THE EXERCISE:
Quote the records exactly, starting at the first line and stopping after the line with "CAM = Vector((0, 0, CAM_H))"; skip the pictures.

TASK MATERIAL:
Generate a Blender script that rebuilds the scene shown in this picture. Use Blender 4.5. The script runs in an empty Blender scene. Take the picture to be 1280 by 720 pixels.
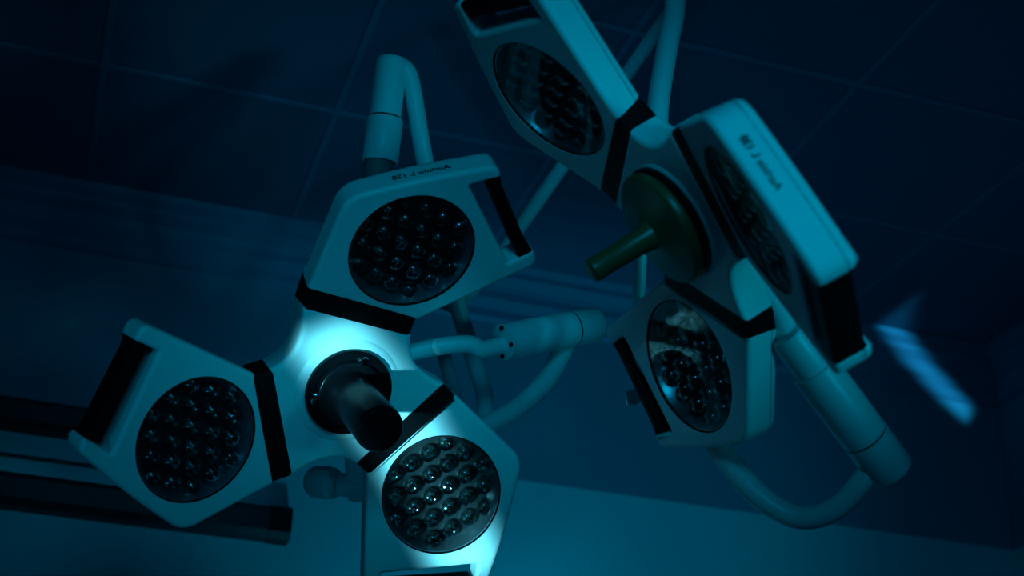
import bpy, bmesh, math
from mathutils import Vector, Matrix

# ------------------------------------------------------------------ basics
scene = bpy.context.scene
COL = scene.collection
PI = math.pi
CAM_H = 1.25                     # lens height above the floor
F = 1870.0                       # focal length in pixels of a 1280 wide frame
C = Matrix(((0.9506031343, -0.1689353901, -0.2604122021),
            (-0.3081301294, -0.4120862213, -0.8574618181),
            (0.0375433664, 0.8953467374, -0.4437845372)))   # camera axes in room axes
CAM = Vector((0, 0, CAM_H))


def P(px, py, depth):
    """room point seen at a photo pixel at a given depth in front of the lens"""
    return CAM + C @ (Vector(((px - 640) / F, (360 - py) / F, -1)) * depth)


def Cv(v):
    return CAM + C @ Vector(v)


# ------------------------------------------------------------------ materials
def mat(name, base, rough=.45, metal=0., spec=.5, noise=0., nscale=40., bump=0., trans=0., coat=0., ior=1.45):
    m = bpy.data.materials.new(name)
    m.use_nodes = True
    nt = m.node_tree
    b = nt.nodes['Principled BSDF']
    b.inputs['Base Color'].default_value = (*base, 1)
    b.inputs['Roughness'].default_value = rough
    b.inputs['Metallic'].default_value = metal
    b.inputs['Specular IOR Level'].default_value = spec
    b.inputs['Transmission Weight'].default_value = trans
    b.inputs['Coat Weight'].default_value = coat
    b.inputs['IOR'].default_value = ior
    if noise or bump:
        tc = nt.nodes.new('ShaderNodeTexCoord')
        n = nt.nodes.new('ShaderNodeTexNoise')
        n.inputs['Scale'].default_value = nscale
        n.inputs['Detail'].default_value = 4
        nt.links.new(tc.outputs['Object'], n.inputs['Vector'])
        if noise:
            r = nt.nodes.new('ShaderNodeValToRGB')
            r.color_ramp.elements[0].color = (*[c * (1 - noise) for c in base], 1)
            r.color_ramp.elements[1].color = (*[min(1, c * (1 + noise)) for c in base], 1)
            nt.links.new(n.outputs['Fac'], r.inputs['Fac'])
            nt.links.new(r.outputs['Color'], b.inputs['Base Color'])
        if bump:
            bp = nt.nodes.new('ShaderNodeBump')
            bp.inputs['Strength'].default_value = bump
            bp.inputs['Distance'].default_value = .002
            nt.links.new(n.outputs['Fac'], bp.inputs['Height'])
            nt.links.new(bp.outputs['Normal'], b.inputs['Normal'])
    return m


M = {}
M['white'] = mat('white_plastic', (.74, .77, .78), .42, noise=.02, nscale=90, bump=.04)
M['tube'] = mat('painted_tube', (.70, .74, .76), .33, noise=.02, nscale=60)
M['rubber'] = mat('black_rubber', (.0025, .003, .004), .55, spec=.12, noise=.1, nscale=120)
M['black'] = mat('black_gloss_plastic', (.003, .0035, .005), .26, spec=.22, noise=.05, nscale=80)
M['olive'] = mat('olive_handle_cover', (.055, .075, .028), .34, noise=.06, nscale=50)
M['chrome'] = mat('chrome', (.8, .82, .85), .12, metal=1., noise=.02)
M['seam'] = mat('seam_grey', (.12, .14, .15), .6, noise=.05)
M['bowl'] = mat('reflector_bowl', (.34, .37, .40), .28, metal=.85, noise=.04, nscale=30)
M['base'] = mat('dark_board', (.05, .055, .06), .3, metal=.6, noise=.1, nscale=60)
M['lens'] = mat('lens_glass', (.13, .15, .16), .035, trans=1., ior=2.0, spec=1., coat=1., noise=.01)
M['chip'] = mat('emitter_chip', (.16, .17, .16), .4, noise=.05, nscale=200)
M['ink'] = mat('dark_print', (.012, .016, .022), .6, noise=.05)
M['ceil'] = mat('ceiling_panel', (.12, .17, .27), .75, noise=.06, nscale=3, bump=.1)
M['grid'] = mat('ceiling_joint', (.19, .24, .36), .6, noise=.05, nscale=8)
M['cornice'] = mat('cornice_paint', (.19, .25, .38), .6, noise=.05, nscale=6)
M['floor'] = mat('floor_vinyl', (.10, .13, .16), .5, noise=.15, nscale=5)
M['rail'] = mat('dark_rail', (.030, .036, .045), .5, noise=.1, nscale=20)
M['cap'] = mat('black_cap', (.006, .007, .009), .5, noise=.1, nscale=20)


def glass_cover():
    m = bpy.data.materials.new('thin_cover_glass')
    m.use_nodes = True
    nt = m.node_tree
    nt.nodes.remove(nt.nodes['Principled BSDF'])
    out = nt.nodes['Material Output']
    tr = nt.nodes.new('ShaderNodeBsdfTransparent')
    tr.inputs['Color'].default_value = (.93, .95, .96, 1)
    gl = nt.nodes.new('ShaderNodeBsdfGlossy')
    gl.inputs['Roughness'].default_value = .02
    fr = nt.nodes.new('ShaderNodeFresnel')
    ge = nt.nodes.new('ShaderNodeNewGeometry')          # same reflectance seen from either side of the pane
    mr = nt.nodes.new('ShaderNodeMapRange')
    mr.inputs['To Min'].default_value = 1.5
    mr.inputs['To Max'].default_value = 1 / 1.5
    nt.links.new(ge.outputs['Backfacing'], mr.inputs['Value'])
    nt.links.new(mr.outputs['Result'], fr.inputs['IOR'])
    mx = nt.nodes.new('ShaderNodeMixShader')
    nt.links.new(fr.outputs['Fac'], mx.inputs['Fac'])
    nt.links.new(tr.outputs['BSDF'], mx.inputs[1])
    nt.links.new(gl.outputs['BSDF'], mx.inputs[2])
    nt.links.new(mx.outputs['Shader'], out.inputs['Surface'])
    return m


M['cover'] = glass_cover()


def wall_paint(name, lower, upper, zsplit):
    """two-tone painted wall: one paint up to a fixed height, another above"""
    m = mat(name, upper, .62, noise=.05, nscale=2.5, bump=.05)
    nt = m.node_tree
    b = nt.nodes['Principled BSDF']
    geo = nt.nodes.new('ShaderNodeNewGeometry')
    sep = nt.nodes.new('ShaderNodeSeparateXYZ')
    gt = nt.nodes.new('ShaderNodeMath')
    gt.operation = 'GREATER_THAN'
    gt.inputs[1].default_value = zsplit
    mx = nt.nodes.new('ShaderNodeMix')
    mx.data_type = 'RGBA'
    mx.inputs['A'].default_value = (*lower, 1)
    nt.links.new(geo.outputs['Position'], sep.inputs[0])
    nt.links.new(sep.outputs['Z'], gt.inputs[0])
    nt.links.new(gt.outputs[0], mx.inputs['Factor'])
    src = b.inputs['Base Color'].links[0].from_socket
    nt.links.new(src, mx.inputs['B'])
    nt.links.new(mx.outputs['Result'], b.inputs['Base Color'])
    return m


ZSPLIT = CAM_H + 1.195
M['wall'] = wall_paint('wall_paint', (.56, .68, .76), (.20, .29, .40), ZSPLIT)


# ------------------------------------------------------------------ object helpers
def link(name, bm, m, parent=None, smooth=35., mw=None):
    me = bpy.data.meshes.new(name)
    for f in bm.faces:
        f.smooth = f.material_index == 0
        f.material_index = 0
    bm.normal_update()
    lim = math.radians(smooth)
    for e in bm.edges:
        if len(e.link_faces) == 2:
            if e.calc_face_angle(0) > lim:
                e.smooth = False
        else:
            e.smooth = False
    bm.to_mesh(me)
    bm.free()
    me.materials.append(m)
    o = bpy.data.objects.new(name, me)
    COL.objects.link(o)
    if parent is not None:
        o.parent = parent
    if mw is not None:
        o.matrix_basis = mw
    return o


def share(src, parent, mb=None):
    o = src.copy()
    COL.objects.link(o)
    o.parent = parent
    o.matrix_basis = mb if mb is not None else Matrix.Identity(4)
    return o


def structure(o):
    o['kind'] = 'structure'
    return o


def add_box(bm, x0, x1, y0, y1, z0, z1):
    v = [bm.verts.new(p) for p in ((x0, y0, z0), (x1, y0, z0), (x1, y1, z0), (x0, y1, z0),
                                   (x0, y0, z1), (x1, y0, z1), (x1, y1, z1), (x0, y1, z1))]
    for f in ((0, 3, 2, 1), (4, 5, 6, 7), (0, 1, 5, 4), (1, 2, 6, 5), (2, 3, 7, 6), (3, 0, 4, 7)):
        bm.faces.new([v[i] for i in f])


def frame_of(d):
    d = d.normalized()
    a = Vector((0, 0, 1)) if abs(d.z) < .9 else Vector((1, 0, 0))
    x = a.cross(d).normalized()
    return x, d.cross(x), d


def add_lathe(bm, p0, d, prof, n=48, cap=True):
    """profile = (distance along axis, radius)"""
    x, y, d = frame_of(d)
    rings = []
    for s, r in prof:
        c = p0 + d * s
        if r < 1e-6:
            rings.append([bm.verts.new(c)])
        else:
            rings.append([bm.verts.new(c + (x * math.cos(2 * PI * k / n) + y * math.sin(2 * PI * k / n)) * r) for k in range(n)])
    for a, b in zip(rings, rings[1:]):
        for k in range(n):
            k2 = (k + 1) % n
            if len(a) == 1 and len(b) == 1:
                continue
            if len(a) == 1:
                bm.faces.new((a[0], b[k2], b[k]))
            elif len(b) == 1:
                bm.faces.new((a[k], a[k2], b[0]))
            else:
                bm.faces.new((a[k], a[k2], b[k2], b[k]))
    if cap:
        if len(rings[0]) > 1:
            bm.faces.new(rings[0][::-1])
        if len(rings[-1]) > 1:
            bm.faces.new(rings[-1])


def spline(pts, sub=10):
    out = []
    n = len(pts)
    for i in range(n - 1):
        p0 = pts[max(i - 1, 0)]
        p1, p2 = pts[i], pts[i + 1]
        p3 = pts[min(i + 2, n - 1)]
        for k in range(sub):
            t = k / sub
            out.append(tuple(.5 * ((2 * b) + (-a + c) * t + (2 * a - 5 * b + 4 * c - d) * t * t + (-a + 3 * b - 3 * c + d) * t ** 3)
                             for a, b, c, d in zip(p0, p1, p2, p3)))
    out.append(tuple(pts[-1]))
    return out


def add_tube(bm, pts, n=24, sub=10, smooth=True):
    """pts = (Vector, radius)"""
    q = [(*p, r) for p, r in pts]
    q = spline(q, sub) if smooth else q
    c = [Vector(a[:3]) for a in q]
    r = [a[3] for a in q]
    T = []
    for i in range(len(c)):
        T.append((c[min(i + 1, len(c) - 1)] - c[max(i - 1, 0)]).normalized())
    x, y, _ = frame_of(T[0])
    rings = []
    for i in range(len(c)):
        if i:
            x = (x - T[i] * x.dot(T[i])).normalized()
            y = T[i].cross(x)
        k = 1.
        rings.append([bm.verts.new(c[i] + (x * math.cos(2 * PI * j / n) + y * math.sin(2 * PI * j / n)) * r[i]) for j in range(n)])
    for a, b in zip(rings, rings[1:]):
        for j in range(n):
            bm.faces.new((a[j], a[(j + 1) % n], b[(j + 1) % n], b[j]))
    bm.faces.new(rings[0][::-1])
    bm.faces.new(rings[-1])


def round_poly(pts, seg=8):
    """pts = (x, y, fillet radius), counter-clockwise or clockwise -> list of 2-D points"""
    out = []
    n = len(pts)
    for i in range(n):
        p = Vector(pts[i][:2])
        r = pts[i][2]
        a = Vector(pts[i - 1][:2]) - p
        b = Vector(pts[(i + 1) % n][:2]) - p
        if r <= 0:
            out.append(p)
            continue
        an, bn = a.normalized(), b.normalized()
        ang = an.angle(bn)
        t = min(r / math.tan(ang / 2), a.length * .49, b.length * .49)
        r = t * math.tan(ang / 2)
        cen = p + (an + bn).normalized() * (r / math.sin(ang / 2))
        s, e = p + an * t, p + bn * t
        v0, v1 = s - cen, e - cen
        tot = v0.angle_signed(v1)
        for k in range(seg + 1):
            th = -tot * k / seg
            out.append(cen + Matrix.Rotation(th, 2) @ v0)
    # drop doubles
    res = []
    for p in out:
        if not res or (p - res[-1]).length > 1e-5:
            res.append(p)
    if (res[0] - res[-1]).length < 1e-5:
        res.pop()
    return res


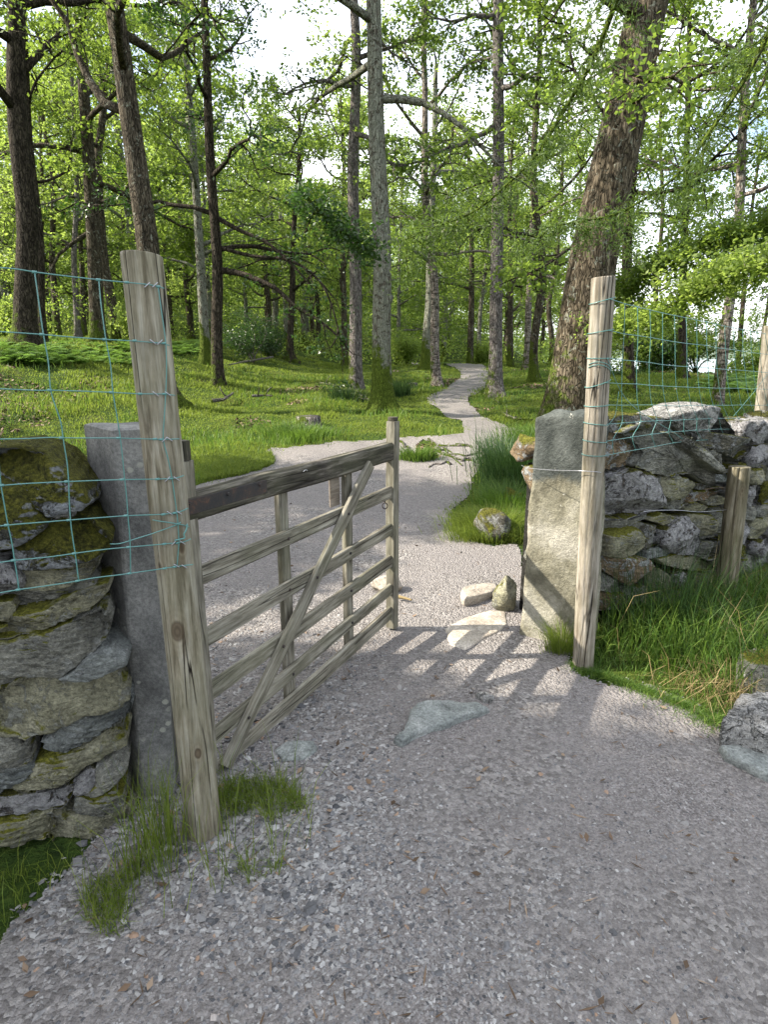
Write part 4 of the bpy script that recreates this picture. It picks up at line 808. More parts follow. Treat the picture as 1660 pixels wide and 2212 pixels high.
H = [(Z1, [(-160, 243), (0, 257), (90, 262), (218, 284), (420, 310), (625, 333), (805, 350), (935, 362), (1010, 375), (1043, 388)]),
     (Z1, [(-160, 655), (0, 662), (265, 680), (450, 697), (665, 712), (855, 722), (1045, 737), (1078, 750)]),
     (Z1, [(-160, 1020), (0, 1025), (250, 1037), (315, 1034), (560, 1042), (707, 1048), (890, 1058), (1045, 1058), (1113, 1067)]),
     (ZL, [(-160, 255), (0, 252), (200, 248), (320, 240), (390, 244), (560, 245), (752, 245), (980, 252), (1033, 255), (1140, 250)]),
     (ZL, [(-160, 555), (0, 547), (180, 533), (422, 522), (600, 515), (775, 509), (1000, 506), (1090, 503), (1140, 498), (1170, 482)]),
     (ZL, [(-160, 820), (0, 803), (42, 798), (437, 766), (800, 738), (1040, 730), (1115, 720), (1165, 712), (1195, 690)]),
     (ZL, [(-160, 1055), (0, 1035), (85, 1022), (320, 1000), (470, 978), (540, 968), (680, 950), (817, 938), (1045, 918), (1130, 910), (1185, 905), (1213, 885)]),
     (ZL, [(-160, 1250), (0, 1228), (115, 1208), (250, 1190), (420, 1165), (492, 1152), (600, 1132), (750, 1115), (822, 1105), (1045, 1073), (1120, 1060), (1228, 1048)])]
VV = [[(Z1, [(220, 285), (240, 430), (275, 680), (310, 860), (318, 1033), (350, 1130), (390, 1240)]), (ZL, [(400, 244), (430, 420), (436, 522), (440, 640), (447, 766), (460, 870), (478, 978), (500, 1152)])],
      [(Z1, [(628, 334), (640, 480), (672, 712), (705, 880), (716, 1047), (740, 1180)]), (ZL, [(765, 244), (780, 380), (792, 509), (805, 620), (812, 738), (822, 830), (828, 938), (830, 1105)])],
      [(Z1, [(1005, 378), (1030, 560), (1055, 735), (1060, 900), (1053, 1060), (1045, 1200)]), (ZL, [(1033, 255), (1065, 360), (1095, 503), (1110, 620), (1125, 720), (1135, 840), (1138, 910), (1125, 1060)])],
      [(Z1, [(-130, 250), (-100, 450), (-60, 662), (-40, 900), (-25, 1025)]), (ZL, [(-20, 252), (-8, 400), (5, 547), (30, 680), (50, 798), (75, 900), (92, 1022), (110, 1120), (120, 1208)])]]
for Zf, pts in H: wire(mb, [lp(Zf, x, y) for x, y in pts], wr)
for gset in VV: wire(mb, [lp(Zf, x, y, .0012) for Zf, pts in gset for x, y in pts], wr)
for Zf, xs in ((Z1, [(218, 284), (625, 333), (805, 350), (1005, 376), (265, 680), (665, 712), (855, 720), (1043, 736), (315, 1034), (707, 1048), (890, 1058), (1045, 1058)]), (ZL, [(390, 244), (752, 245), (985, 252), (1025, 254), (422, 522), (775, 509), (1000, 506), (1080, 503), (8, 546), (42, 798), (437, 766), (800, 738), (1038, 730), (1110, 721), (85, 1022), (470, 978), (817, 938), (1045, 918), (1130, 911), (115, 1208), (492, 1152), (822, 1105), (1048, 1073), (1112, 1062)])):
    for x, y in xs: knot(mb, lp(Zf, x, y, .0006), -LFD+np.array([0, 0, .02]), wr)
wire(mb, [lp(ZL, 700, 918, -.03), lp(ZL, 760, 918), lp(ZL, 830, 895), lp(ZL, 960, 855), lp(ZL, 1120, 798, .003), lp(ZL, 1150, 780, .003)], wr)
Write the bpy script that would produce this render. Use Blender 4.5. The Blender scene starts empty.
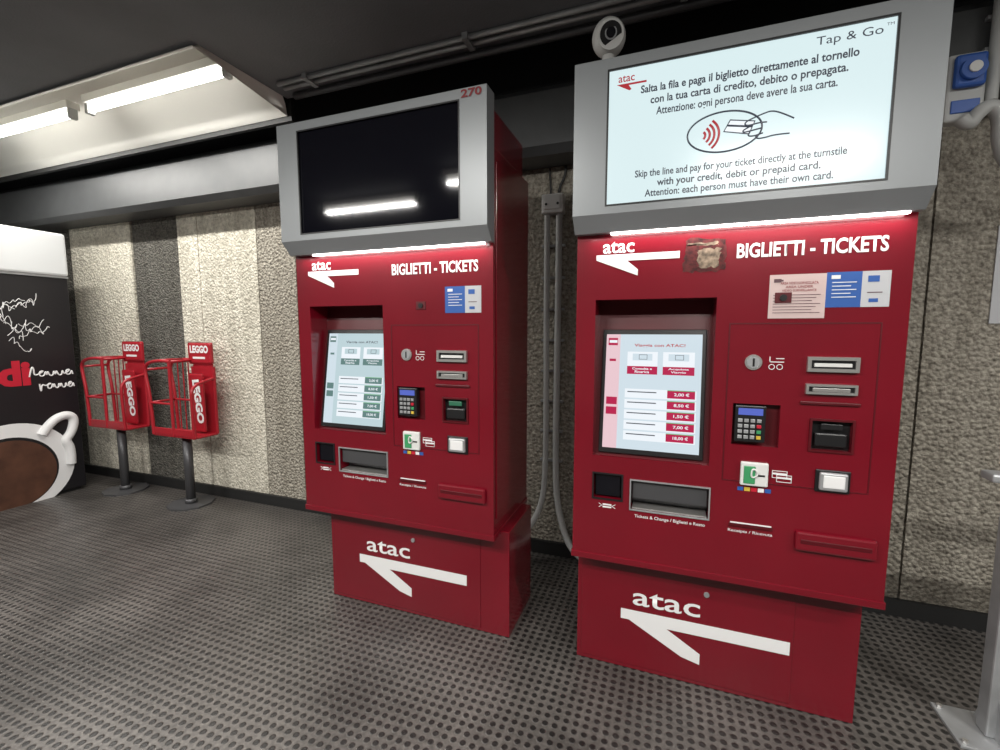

EXERCISE RESULT:
Generate a Blender script that rebuilds the scene shown in this picture. Use Blender 4.5. The script runs in an empty Blender scene. Take the picture to be 1280 by 720 pixels.
import bpy, bmesh, math
from mathutils import Vector, Matrix

# ------------------------------------------------------------------ basics
scene = bpy.context.scene
COL = scene.collection
PI = math.pi
CAM_H = 1.25                     # lens height above the floor
F = 1870.0                       # focal length in pixels of a 1280 wide frame
C = Matrix(((0.9506031343, -0.1689353901, -0.2604122021),
            (-0.3081301294, -0.4120862213, -0.8574618181),
            (0.0375433664, 0.8953467374, -0.4437845372)))   # camera axes in room axes
CAM = Vector((0, 0, CAM_H))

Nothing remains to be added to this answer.